__Problem details__
Go through each line of the records below and count those with the word "More"; give only the total.

__Supplied material__
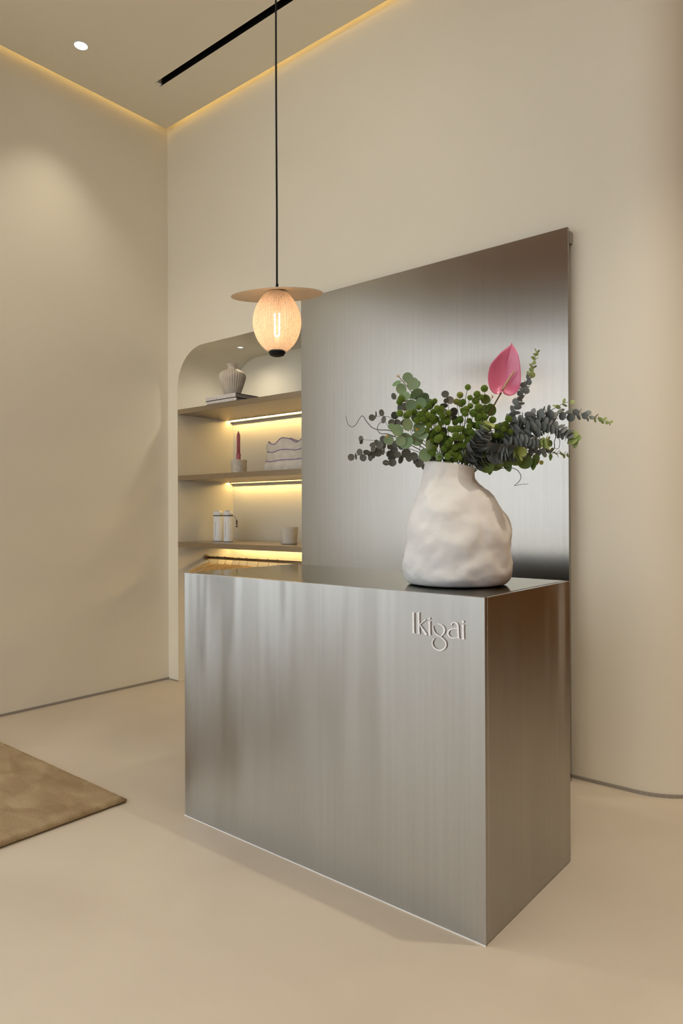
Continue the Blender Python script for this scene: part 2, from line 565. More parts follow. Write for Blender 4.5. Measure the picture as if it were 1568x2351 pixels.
def stroke(bm, pts, wd, th=.0042, y=-.0005, n=6):
    """flat ribbon of varying width along pts [(a, b, width_mm)] raised off the panel"""
    P = [(*zl(a, b), ww * .001) for a, b, ww in pts]
    if len(P) > 2:
        P = spline(P, n)
    Ls, Rs = [], []
    for i, (x, z, ww) in enumerate(P):
        a = P[max(i - 1, 0)]; b = P[min(i + 1, len(P) - 1)]
        d = Vector((b[0] - a[0], b[1] - a[1])); d.normalize()
        nx, nz = -d.y * ww / 2, d.x * ww / 2
        Ls.append((x + nx, z + nz)); Rs.append((x - nx, z - nz))
    def vs(l, yy): return [bm.verts.new((x, yy, z)) for x, z in l]
    lf, rf, lb, rb = vs(Ls, y - th), vs(Rs, y - th), vs(Ls, y), vs(Rs, y)
    for i in range(len(P) - 1):
        bm.faces.new((lf[i], lf[i + 1], rf[i + 1], rf[i]))
        bm.faces.new((lf[i], lf[i + 1], lb[i + 1], lb[i]))
        bm.faces.new((rf[i], rf[i + 1], rb[i + 1], rb[i]))
    bm.faces.new((lf[0], rf[0], rb[0], lb[0])); bm.faces.new((lf[-1], rf[-1], rb[-1], lb[-1]))


def stem_(bm, x0, y0, x1, y1, wd=6.6, fl=2.6):
    stroke(bm, [(x0, y0, wd + fl), (x0 + (x1 - x0) * .12, y0 + (y1 - y0) * .12, wd), (x0 + (x1 - x0) * .5, y0 + (y1 - y0) * .5, wd - .4), (x0 + (x1 - x0) * .88, y0 + (y1 - y0) * .88, wd), (x1, y1, wd + fl)], 0)


def dot_(bm, a, b, r):
    x, z = zl(a, b)
    f = [bm.verts.new((x + r * math.cos(k * PI / 8), -.0047, z + r * math.sin(k * PI / 8))) for k in range(16)]
    g = [bm.verts.new((x + r * math.cos(k * PI / 8), -.0005, z + r * math.sin(k * PI / 8))) for k in range(16)]
    bm.faces.new(f)
    for k in range(16):
        bm.faces.new((f[k], f[(k + 1) % 16], g[(k + 1) % 16], g[k]))


bm = B(); stem_(bm, 226, 192, 230, 548); obj('letter', bm, M['letter'], t)
bm = B(); stem_(bm, 314, 192, 320, 560)
stroke(bm, [(438, 316, 3.4), (385, 358, 2.4), (332, 410, 2.2)], 0); stroke(bm, [(338, 404, 3.0), (395, 492, 5.6), (452, 580, 8.0)], 0)
obj('letter', bm, M['letter'], t)
bm = B(); stem_(bm, 500, 345, 506, 584); dot_(bm, 502, 296, .0036); obj('letter', bm, M['letter'], t)
bm = B()
stroke(bm, [(563, 425, 2.2), (566, 470, 2.6), (590, 530, 2.8), (630, 575, 3.0), (685, 606, 3.4), (740, 648, 3.6), (778, 700, 4.0), (786, 760, 4.2), (752, 815, 4.0), (690, 842, 3.8), (622, 826, 3.6), (570, 780, 3.4), (552, 722, 3.2), (560, 675, 3.0), (588, 640, 3.0)], 0, n=4)
stroke(bm, [(640, 388, 2.2), (690, 398, 3.0), (735, 436, 4.6), (758, 490, 5.6), (745, 550, 4.6), (690, 608, 3.0)], 0)
obj('letter', bm, M['letter'], t)
bm = B()
stroke(bm, [(886, 418, 3.4), (884, 388, 3.4), (910, 364, 3.4), (948, 366, 4.0), (980, 395, 5.6), (990, 450, 6.4), (994, 540, 6.2), (998, 610, 6.4), (1000, 642, 8.2)], 0)
stroke(bm, [(975, 462, 2.6), (900, 474, 3.2), (842, 500, 4.4), (820, 550, 5.0), (838, 598, 4.4), (885, 628, 3.4), (940, 628, 3.0), (990, 612, 2.8)], 0)
obj('letter', bm, M['letter'], t)
bm = B(); stem_(bm, 1076, 402, 1082, 656); dot_(bm, 1076, 352, .0040); obj('letter', bm, M['letter'], t)

# ------------------------------------------------------------------ niche shelves with LED strips
SH = (2.1015, 1.5905, 1.0779)
names = ('top steel shelf in the arched niche carrying books and the cream vase', 'middle steel shelf in the arched niche carrying a pink candle and striped pouch', 'lowest steel shelf in the arched niche carrying white bottles and a cup')
for z, lb in zip(SH, names):
    t = thing('niche_shelf', lb, 'shelf', (0, WY, z), 'shelves in the niche')
    bm = B(); box(bm, NX0 + .001, NX1 - .001, 0, ND - .001, -.0376, 0, .0012); obj('board', bm, M['shelf_metal'], t)
    bm = B(); box(bm, NX0 + .004, NX1 - .004, .514, .519, -.0392, -.0377); obj('led_strip', bm, M['led'], t)
    bm = B(); box(bm, NX0 + .004, NX1 - .004, .530, .536, -.0475, -.0377); obj('profile', bm, M['shelf_metal'], t)
    bm = B(); box(bm, NX0 + .03, NX1 - .004, .488, .491, -.0428, -.0377); obj('profile_lip', bm, M['shelf_metal'], t)

# clothes rail and hangers
RY, RZ = WY + .275, .945
t = thing('clothes_rail', 'brushed metal clothes rail under the lowest niche shelf', 'rail', (NX0, RY, RZ))
bm = B(); tube(bm, [(.006, 0, 0), (NX1 - NX0 - .006, 0, 0)], .011, 16); obj('rod', bm, M['rail'], t, smooth=True)
for x in (.001, NX1 - NX0 - .011):
    bm = B(); tube(bm, [(x, 0, 0), (x + .010, 0, 0)], .026, 24); obj('flange', bm, M['rail'], t)
    bm = B(); tube(bm, [(x + (.010 if x < .1 else -.02), 0, 0), (x + (.03 if x < .1 else 0), 0, 0)], .015, 20); obj('collar', bm, M['rail'], t)


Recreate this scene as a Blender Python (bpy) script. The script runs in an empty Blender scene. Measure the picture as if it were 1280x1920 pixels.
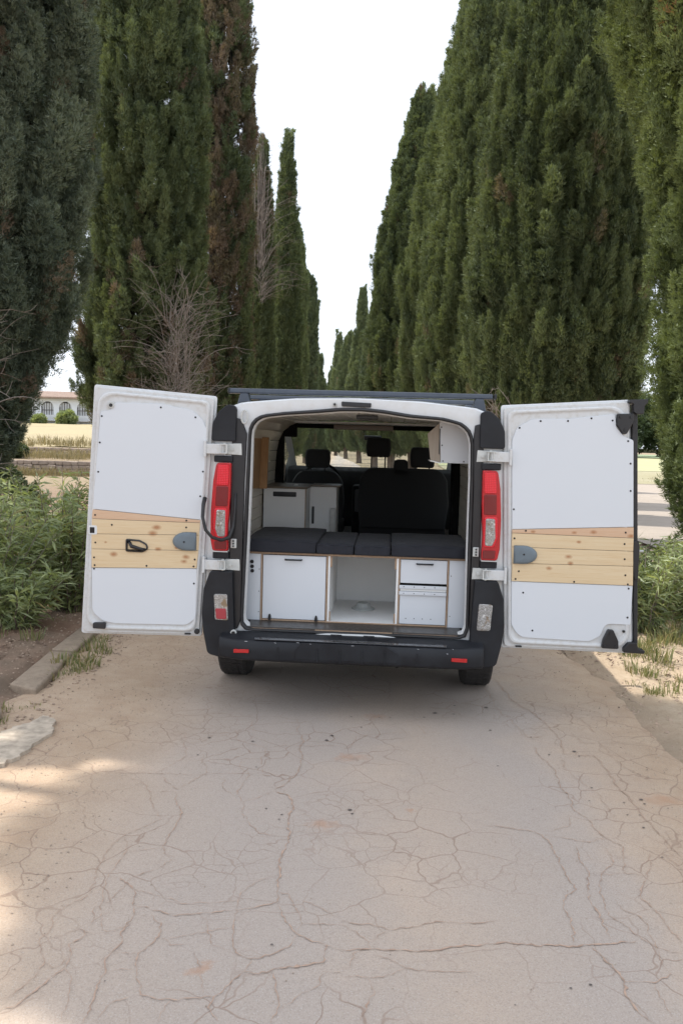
import bpy, bmesh, math, random
import numpy as np
from mathutils import Vector, Matrix
random.seed(5); rng = np.random.default_rng(7)
S = bpy.context.scene; COL = S.collection
R = math.radians
# ---------------- camera ----------------
PITCH, ROLL, CAMH = R(4.8), R(1.6), 1.76
cd = bpy.data.cameras.new('camera'); cam = bpy.data.objects.new('camera', cd); COL.objects.link(cam)
cd.sensor_fit = 'VERTICAL'; cd.sensor_height = 22.3; cd.lens = 1550/1920*22.3
cd.clip_start = 0.05; cd.clip_end = 3000
f_ = Vector((0, math.cos(PITCH), -math.sin(PITCH))); r_ = Vector((1, 0, 0)); u_ = r_.cross(f_)
r2 = r_*math.cos(ROLL)+u_*math.sin(ROLL); u2 = -r_*math.sin(ROLL)+u_*math.cos(ROLL)
cam.matrix_world = Matrix(((r2.x, u2.x, -f_.x, 0), (r2.y, u2.y, -f_.y, 0), (r2.z, u2.z, -f_.z, CAMH), (0, 0, 0, 1)))
S.camera = cam
# ---------------- sky and sun ----------------
SUN_AZ, SUN_EL = R(-75), R(59)        # azimuth from +Y, positive to the right
w = bpy.data.worlds.new('World'); S.world = w; w.use_nodes = True
nt = w.node_tree; nt.nodes.clear()
out = nt.nodes.new('ShaderNodeOutputWorld'); bg = nt.nodes.new('ShaderNodeBackground')
sky = nt.nodes.new('ShaderNodeTexSky'); sky.sky_type = 'NISHITA'; sky.sun_disc = False
sky.sun_elevation = SUN_EL; sky.sun_rotation = SUN_AZ
sky.air_density = 1.0; sky.dust_density = 4.0; sky.ozone_density = 1.0
mx = nt.nodes.new('ShaderNodeMix'); mx.data_type = 'RGBA'; mx.inputs[0].default_value = 0.6
mx.inputs[7].default_value = (12.5, 13.3, 14.6, 1)   # thin white overcast veil over the blue
nt.links.new(sky.outputs[0], mx.inputs[6]); nt.links.new(mx.outputs[2], bg.inputs[0])
bg.inputs[1].default_value = 0.09; nt.links.new(bg.outputs[0], out.inputs[0])
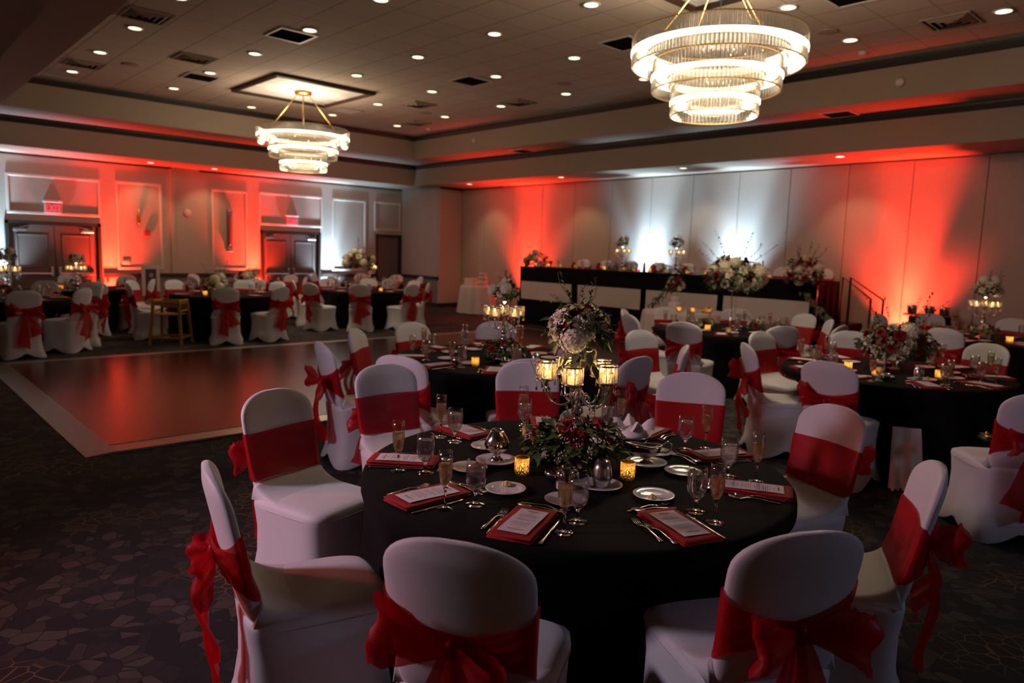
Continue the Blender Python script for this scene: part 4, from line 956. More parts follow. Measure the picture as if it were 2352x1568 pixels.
def item(nm, cat, meshes, loc, rz, label, group=None, tilt=None):
    """one thing: first mesh is the thing itself when alone, else an Empty with parts"""
    if len(meshes) == 1:
        o = link(nm, meshes[0][1], None, loc, (0, 0, rz)); return tag(o, label, cat, group)
    t = thing(nm, label, cat, loc, rz, group)
    for n_, me in meshes: link(n_, me, t)
    return t
def setting(k, a, full, near, seed, opt=()):
    c, desc = TB[k]; r = random.Random(seed); A = rad(a); j = lambda s: r.uniform(-s, s)
    def P(rr, da): b_ = rad(a + da); return (c[0] + rr * cos(b_), c[1] + rr * sin(b_), ZTOP)
    pos = 'at %s, %s' % (clock(c, a), desc)
    G, F = GBGt, FLGt
    fx = A + pi + j(.10)
    p = P(.755, j(1.5)); nl = NAP[seed % 3]
    t = thing('napkin', 'folded red napkin ' + pos, 'napkin', p, fx, 'red napkins on the ' + desc); link('napkin_cloth', nl, t); t.scale = (1, 1, .72)
    cd2 = thing('menu_card', 'white printed menu card ' + pos, 'menu card', p, fx + j(.05), 'menu cards on the ' + desc); cp = link('card', CARD, cd2); cd2.scale = (1, 1, .72)
    if full: link('printed_text', TXT[seed % 2], cp, (0, 0, 0), (0, 0, 0 if r.random() < .7 else pi))
    item('champagne_flute', 'glass', [('stem', FLS), ('bowl', FLB), ('champagne', FLL)] if near else [('glass_body', F), ('champagne', FLL)], P(.77, 10.8), 0, 'champagne flute, half full, ' + pos, 'champagne flutes on the ' + desc)
    item('water_goblet', 'glass', [('stem', GBS), ('bowl', GBW), ('water', GBL)] if near else [('glass_body', G), ('water', GBL)], P(.66, 14 + j(1)), 0, 'goblet of iced water ' + pos, 'water goblets on the ' + desc)
    if 'noplate' not in opt:
        pr = P(.47, 12 + j(3)); item('bread_plate', 'plate', [('', PL)], pr, 0, 'small white bread plate ' + pos, 'bread plates on the ' + desc)
        if full: ba = A + r.uniform(0, 6); item('butter_pat', 'butter', [('', BP)], (pr[0] + .045 * cos(ba), pr[1] + .045 * sin(ba), pr[2] + .009), ba, 'pale butter pat on a plate ' + pos)
    if full:
        def Q(dx, dy): return (p[0] + cos(fx) * dx - sin(fx) * dy, p[1] + sin(fx) * dx + cos(fx) * dy, ZTOP + .0005)
        item('fork', 'fork', [('', FK)], Q(.0 + j(.02), .115 + j(.004)), fx + j(.08), 'outer left steel fork ' + pos, 'forks on the ' + desc)['label'] = 'steel fork farther from the napkin ' + pos
        item('fork', 'fork', [('', FK)], Q(-.02, .088), fx + j(.05), 'steel fork beside the napkin ' + pos, 'forks on the ' + desc)
        item('knife', 'knife', [('', KN)], Q(-.01 + j(.02), -.098), fx + pi * 0 + j(.05), 'steel table knife ' + pos, 'knives on the ' + desc)
        item('spoon', 'spoon', [('', SP)], Q(.178, .0 + j(.02)), fx + pi / 2 + j(.15), 'steel dessert spoon above the napkin ' + pos, 'spoons on the ' + desc)
        item('dessert_fork', 'fork', [('', FK)], Q(.205, -.01), fx - pi / 2 + j(.15), 'steel dessert fork above the napkin ' + pos, 'forks on the ' + desc)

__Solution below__
2